Top leaders of the Opposition's Maha Vikas Aghadi (MVA) alliance met in Mumbai late Tuesday night with indications that the seat-sharing arrangement for the November 20 Maharashtra assembly elections has been finalised.
The announcement was likely to be made on Wednesday with Shiv Sena-Uddhav Balasaheb Thackeray leader Sanjay Raut stating that a press conference would be held.
There was no confirmation from any of the MVA leaders of media reports that the Congress will contest 105, the Shiv Sena-UBT 95 and the Nationalist Congress Party-Sharadchandra Pawar 84 of the 288 assembly seats.

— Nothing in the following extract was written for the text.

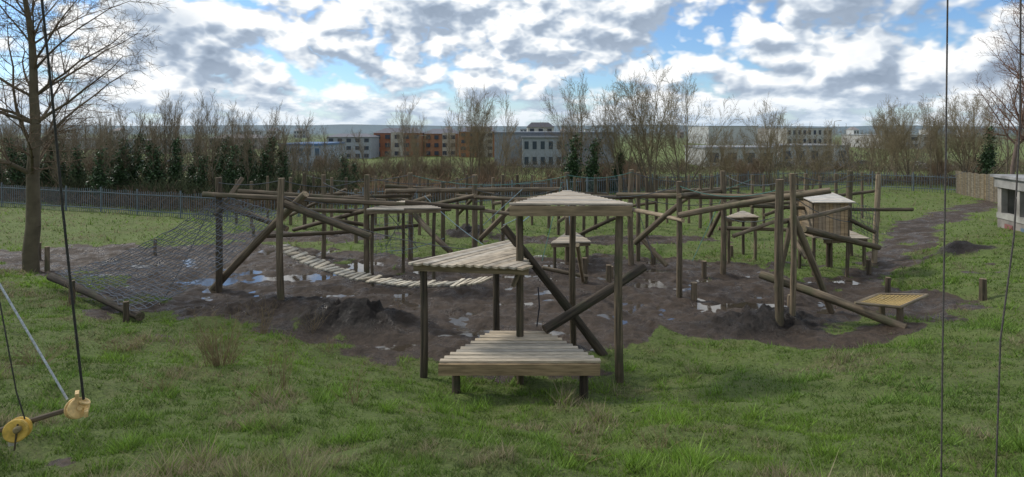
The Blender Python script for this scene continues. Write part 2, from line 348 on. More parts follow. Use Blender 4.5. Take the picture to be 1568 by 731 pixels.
# ---------------------------------------------------------------- platforms
def wcol(base,rr,s=.2):
    k=rr.uniform(1-s,1+s);w=rr.uniform(-.02,.02);return (base[0]*k+w,base[1]*k,base[2]*k-w)
def clipline(tri,n,d):
    out=[]
    for i in range(len(tri)):
        a,b_=tri[i],tri[(i+1)%len(tri)];da=a.dot(n)-d;db=b_.dot(n)-d
        if da<=0: out.append(a)
        if da*db<0: out.append(a+(b_-a)*(da/(da-db)))
    return out
def deck(tri,z,along,pw,gap,th,over,base,seed):
    rr=random.Random(seed);bb=B();tri=[Vector(t) for t in tri];al=Vector(along).normalized();n=Vector((-al.y,al.x))
    lo=min(t.dot(n) for t in tri);hi=max(t.dot(n) for t in tri);s=lo
    while s<hi-.03:
        e=min(s+pw,hi);p=clipline(clipline(tri,-n,-s),n,e)
        if len(p)>=3:
            a0=min(q.dot(al) for q in p)-over*rr.uniform(.4,1);a1=max(q.dot(al) for q in p)+over*rr.uniform(.4,1)
            c=al*(a0+a1)/2+n*(s+e-gap)/2
            bb.box((c.x,c.y,z-th/2+rr.uniform(-.008,.008)),(a1-a0,e-s-gap,th),wcol(base,rr,.24),0,Matrix.Rotation(math.atan2(al.y,al.x)+rr.uniform(-.012,.012),3,'Z')@Matrix.Rotation(rr.uniform(-.008,.008),3,'Y'))
        s+=pw
    return bb
def board(bb,a,b_,z,h,t,col):
    a=Vector(a);b_=Vector(b_);d=b_-a;c=(a+b_)/2;bb.box((c.x,c.y,z-h/2),(d.length,t,h),col,math.atan2(d.y,d.x))
GREY=(.40,.345,.27)
e=empty('triangular_platform')
A=[(-.03,11.35),(2.29,11.35),(1.30,13.8)]
deck(A,3.56,(1,0),.135,.014,.035,.05,(.44,.385,.31),1).make('deck',M_PL,e)
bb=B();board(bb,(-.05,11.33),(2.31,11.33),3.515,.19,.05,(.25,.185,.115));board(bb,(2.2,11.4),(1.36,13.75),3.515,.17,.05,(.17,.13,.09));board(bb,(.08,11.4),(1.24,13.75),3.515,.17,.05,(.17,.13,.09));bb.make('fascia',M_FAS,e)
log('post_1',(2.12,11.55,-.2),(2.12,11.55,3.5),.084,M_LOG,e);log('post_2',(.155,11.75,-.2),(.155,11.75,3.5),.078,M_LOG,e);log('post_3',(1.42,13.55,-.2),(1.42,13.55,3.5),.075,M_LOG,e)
e=empty('triangular_platform')
A=[(-2.02,11.6),(.28,11.22),(-.12,14.0)]
deck(A,2.37,(1.9,2.4),.15,.014,.04,.05,GREY,2).make('deck',M_PLR,e)
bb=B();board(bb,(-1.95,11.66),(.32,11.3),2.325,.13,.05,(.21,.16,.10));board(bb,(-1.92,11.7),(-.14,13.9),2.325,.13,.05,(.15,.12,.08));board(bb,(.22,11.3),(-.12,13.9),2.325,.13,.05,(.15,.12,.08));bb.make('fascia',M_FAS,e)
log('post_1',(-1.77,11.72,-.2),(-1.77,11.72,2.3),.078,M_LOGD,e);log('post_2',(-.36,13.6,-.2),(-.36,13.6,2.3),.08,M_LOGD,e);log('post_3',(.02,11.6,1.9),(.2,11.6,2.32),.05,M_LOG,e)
e=empty('low_trapezoid_platform')
A=[(-1.27,10.5),(1.55,10.5),(.60,12.1),(-.34,12.1)]
deck(A,.86,(1,0),.145,.022,.04,.05,(.42,.36,.275),3).make('deck',M_PL,e)
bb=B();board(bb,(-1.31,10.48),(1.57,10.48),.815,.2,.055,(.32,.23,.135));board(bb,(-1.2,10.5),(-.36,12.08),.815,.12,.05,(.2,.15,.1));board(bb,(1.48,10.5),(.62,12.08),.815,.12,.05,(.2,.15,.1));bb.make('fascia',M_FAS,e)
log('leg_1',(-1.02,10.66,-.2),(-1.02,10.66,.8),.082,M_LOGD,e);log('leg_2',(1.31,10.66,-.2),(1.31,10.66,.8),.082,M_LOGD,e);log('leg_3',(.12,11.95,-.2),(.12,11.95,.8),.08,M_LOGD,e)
for u0,u1,v0,v1,cl in[(562,672,320,307,0),(1112,1165,333,323,1),(845,905,372,352,2),(1262,1335,366,352,3)]:
    y0=[18.6,22,21,21][cl];z=EYE-(v0-HV)/F*y0;y1=(EYE-z)*F/(v1-HV);e=empty('small_timber_platform')
    A=[((u0-784)/F*y0,y0),((u1-784)/F*y0,y0+.3),(((u0+u1)/2-784)/F*y1,y1)]
    deck(A,z,(1,0),.15,.012,.04,.03,GREY,cl+9).make('deck',M_PL,e)
    bb=B()
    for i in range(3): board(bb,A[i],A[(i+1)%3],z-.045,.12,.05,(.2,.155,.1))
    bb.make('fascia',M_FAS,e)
    for i in range(3):
        cx=sum(a[0] for a in A)/3;cy=sum(a[1] for a in A)/3;px,py=A[i][0]*.85+cx*.15,A[i][1]*.85+cy*.15
        log('post_%d'%(i+1),(px,py,Hs(px,py)-.2),(px,py,z-.05),.06,M_LOG,e)

# hut tower
e=empty('timber_lookout_hut');y0=20;rr=random.Random(3);bb=B();x0,x1=(1247-784)/F*y0,(1298-784)/F*y0;z0,z1=1.36,2.5
for i in range(9):
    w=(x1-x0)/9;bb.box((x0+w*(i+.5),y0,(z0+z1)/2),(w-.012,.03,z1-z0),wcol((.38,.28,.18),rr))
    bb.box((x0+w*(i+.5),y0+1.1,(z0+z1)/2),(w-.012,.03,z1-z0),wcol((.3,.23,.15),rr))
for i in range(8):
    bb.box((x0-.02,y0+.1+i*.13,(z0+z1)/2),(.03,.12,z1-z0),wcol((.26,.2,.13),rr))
bb.make('wall_boards',M_FAS,e);bb=B()
for i in range(9):
    bb.box((x0+(x1-x0)/2,y0-.15+i*.16,2.54+i*.019),(x1-x0+.3,.15,.03),wcol((.5,.47,.42),rr),0,Matrix.Rotation(.12,3,'X'))
bb.make('roof',M_PL,e)
for i,(px,py) in enumerate([(x0,y0+.08),(x1,y0+.08),(x0,y0+1.05),(x1,y0+1.05)]): log('post_%d'%(i+1),(px,py,Hs(px,py)-.2),(px,py,2.5),.06,M_LOG,e)
bb=B();bb.box(((x0+x1)/2,y0+.55,1.33),(x1-x0+.1,1.3,.05),(.3,.25,.18));bb.make('floor',M_PL,e)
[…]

The remaining seats would be given to smaller parties in the alliance.
After the talks, especially those between the Shiv Sena-UBT and the Congress, hit a roadblock, senior state Congress leader Balasaheb Thorat first met NCP-SP president Sharad Pawar and then Shiv Sena-UBT chief Uddhav Thackeray.

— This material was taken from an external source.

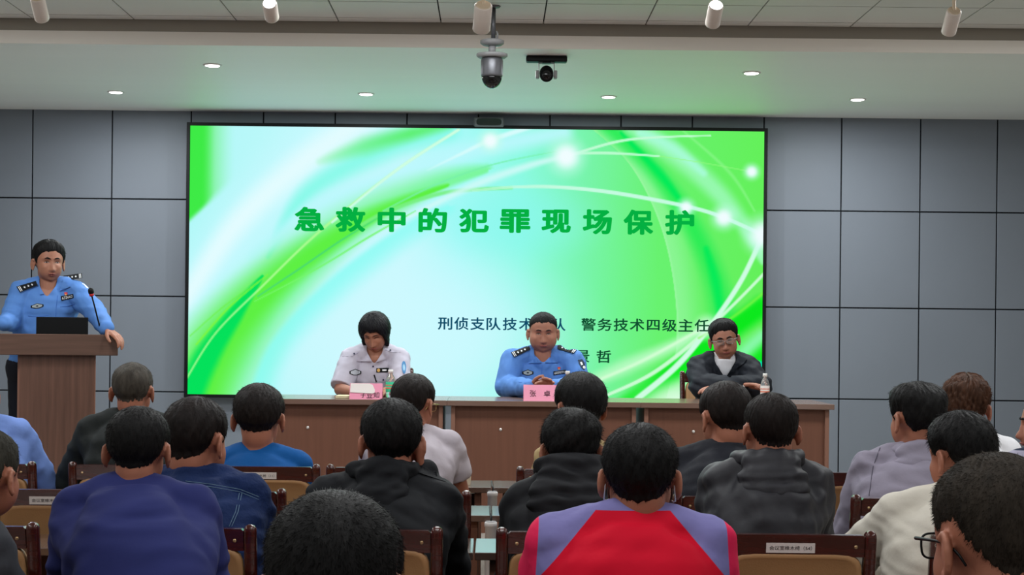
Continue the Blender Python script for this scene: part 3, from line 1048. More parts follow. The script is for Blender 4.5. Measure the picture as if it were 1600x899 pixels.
def bottle(px, py, Y, label, label_col, dia=0.052):
    p = at(px, py, Y)
    h = p.z - TZ
    t = thing('water_bottle', label, 'bottle', (p.x, Y, TZ), 0, 'plastic water bottles on the long table')
    r = dia / 2
    b = MB(); b.lathe((0, 0, 0), [(r * 0.8, 0), (r, 0.006), (r, h * 0.3), (r * 0.93, h * 0.33), (r, h * 0.36), (r, h * 0.62), (r * 0.8, h * 0.74), (r * 0.42, h * 0.85), (r * 0.38, h * 0.9)]); obj('bottle_body', b, M_PET, t, True)
    b = MB(); b.lathe((0, 0, 0), [(r * 0.4, h * 0.88), (r * 0.52, h * 0.885), (r * 0.52, h * 0.99), (r * 0.46, h)]); obj('cap', b, M_CAPW, t, True)
    b = MB(); b.lathe((0, 0, 0), [(r * 1.01, h * 0.22), (r * 1.03, h * 0.23), (r * 1.03, h * 0.56), (r * 1.01, h * 0.57)]); obj('paper_label', b, label_col, t, True)
    b = MB()
    for z0, z1 in ((0.33, 0.38), (0.44, 0.47)):
        b.lathe((0, 0, 0), [(r * 1.035, h * z0), (r * 1.045, h * (z0 + 0.005)), (r * 1.045, h * z1), (r * 1.035, h * z1)])
    obj('label_stripe', b, mat('label_orange', rgb(206, 110, 80), 0.5, 0.3), t, True)
    return t


bottle(1195.5, 584, 9.42, 'small plastic bottle with a white label beside the man in the black jacket', mat('label_white', rgb(232, 226, 222), 0.6, 0.3))
bottle(610.5, 578, 9.36, 'small plastic bottle with a green label beside the woman in white uniform', mat('label_green', rgb(60, 200, 150), 0.5, 0.3), 0.056)
bottle(887, 580, 9.42, 'white-capped plastic bottle before the officer in the middle, half behind a head', mat('label_white', rgb(232, 226, 222), 0.6, 0.3))

# chairs of the officers
for px, lab, rz in ((1128, 'dark red wooden chair of the man in the black jacket at the long table', math.pi), (845, 'dark red wooden chair of the police officer in the middle', math.pi), (588, 'dark red wooden chair of the woman in white uniform', math.pi)):
    o = copy_tree(proto)
    p = at(px, 600, 10.15)
    o.location = (p.x - (0.02 if px == 1128 else 0), 10.15 + 0.2, STAGE_Z)
    o.rotation_euler = (0, 0, rz)
    o['label'] = lab
    o['group'] = 'chairs behind the long table'

# ------------------------------------------------------------------ lectern, laptop, microphone
LY = 9.10
a, b_ = at(3, 540, LY), at(184.5, 540, LY)
lx = (a.x + b_.x) / 2
lw = (b_.x - a.x) * 0.985
zt, zb = at(95, 522.5, LY).z, at(95, 555.5, LY).z
t = thing('lectern', 'walnut lectern with a thick top slab, at which the police officer stands', 'lectern', (lx - 0.004, LY, STAGE_Z), 0.27)
h0, h1 = zb - STAGE_Z, zt - STAGE_Z
b = MB(); b.box((0, 0.02, (h0 + h1) / 2), (lw, 0.04, h1 - h0), bev=0.003); b.box((0, 0.16, h0 + 0.02), (lw, 0.28, 0.04), bev=0.003)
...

Later, Thorat and other leaders of the MVA again sat together for a meeting that lasted for over five hours at a luxury hotel here.
Thorat said All India Congress Committee's Maharashtra in-charge, Ramesh Chennithala, had asked him to meet Pawar and Thackeray.
Earlier on Monday, Raut had said the MVA had reached a consensus on 210 out of 288 assembly seats, while state Congress chief Nana Patole claimed that discussions had been completed on 96 seats.
"(The Ruling) Mahayuti has bigger problems than the MVA," Patole said when reporters asked him about the seat-sharing impasse in the opposition alliance.
As discussions on seat-sharing dragged on among the MVA partners, minor parties within the opposition bloc, including the Samajwadi Party (SP), Aam Aadmi Party (AAP), Left parties, and the Peasants and Workers Party (PWP), were growing increasingly restless.